Aides and industry sources now say the carried interest measure is all but dead, although the majority leader, Senator Reid of Nevada, refuses to rule it out. “Nothing is on or off the table,” a spokesman for the leader, Jim Manley, said. “Senator Reid is committed to paying for AMT relief, but the Republicans have made it clear that they are not.”
He said Mr. Reid hoped to work with Republicans when the session resumes next week and that he wanted to pass legislation “as quickly as possible.”
Under the amendment offered by Mr. Baucus, the bill would be partially but not completely, paid for by eliminating some tax breaks for corporations and by raising rates for private equity firms that go public, a measure that is also opposed by some in the industry but has broader support in Congress.
The issue has put Democrats in a bind. Republicans have already labeled their proposal a tax increase, but if they strip out the offsets, they will have to waive “pay as you go” rules they enacted upon taking control of Congress in January that require any tax cuts to be balanced by tax increases elsewhere in the code. The changes were aimed at restoring fiscal responsibility Democrats said had been absent from the Republican-led Congress. The bill also extends several popular tax breaks.

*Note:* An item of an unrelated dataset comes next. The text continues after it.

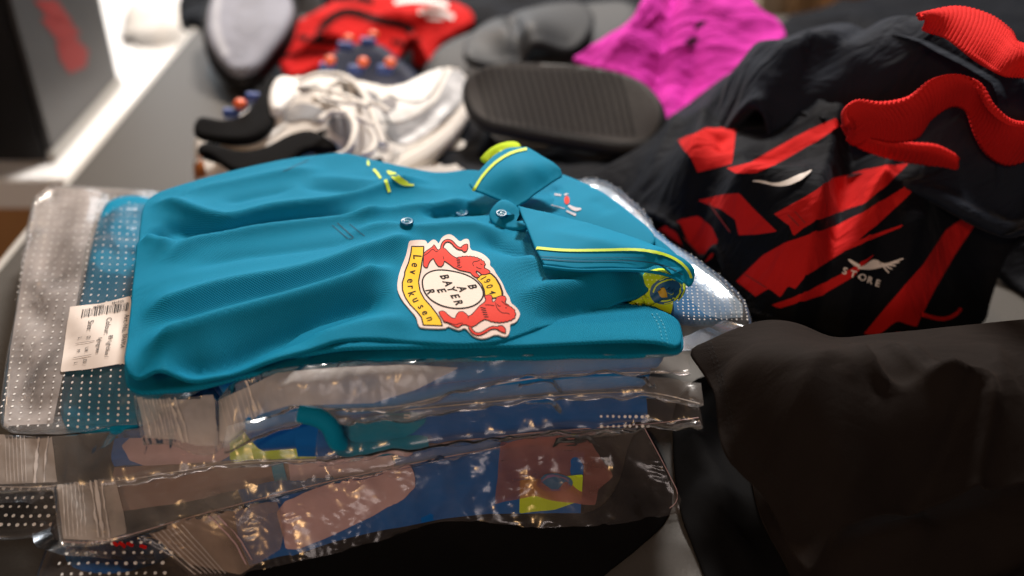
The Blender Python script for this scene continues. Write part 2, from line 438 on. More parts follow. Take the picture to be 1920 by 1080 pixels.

The Democratic presidential candidates in the Senate have been quiet on the legislation, waiting to see what a final bill looks like before taking a firm position. Senator Clinton has said she supports reforming the AMT as well as raising the tax rate on carried interest, but she has not said whether she supports the bill that passed the House. Her Senate spokesman did not return multiple requests for comment on the legislation this week.
A spokeswoman for Senator Obama of Illinois said only that he “supports a fiscally responsible fix to the problems with the AMT” and would look carefully at legislation the Senate considers.
For Mrs. Clinton, the issue could force her to take sides between two home state allies. Mr. Rangel, the chairman of the House Ways and Means Committee, has pushed aggressively for an AMT bill that is fully paid for, including the carried interest provision, while Mr. Schumer has resisted the measure passed by the House and may be in the camp willing to waive the “pay as you go” rules.
Republicans, meanwhile, are watching to see where Mrs. Clinton comes down. “Hillary Clinton told the American people that she would reform the AMT but refuses to explain how she plans to do it,” a spokesman for the Republican National Committee, Danny Diaz, said. “This is a problem that is not going to disappear, and taxpayers expect leaders to tackle tough issues, not dodge them.”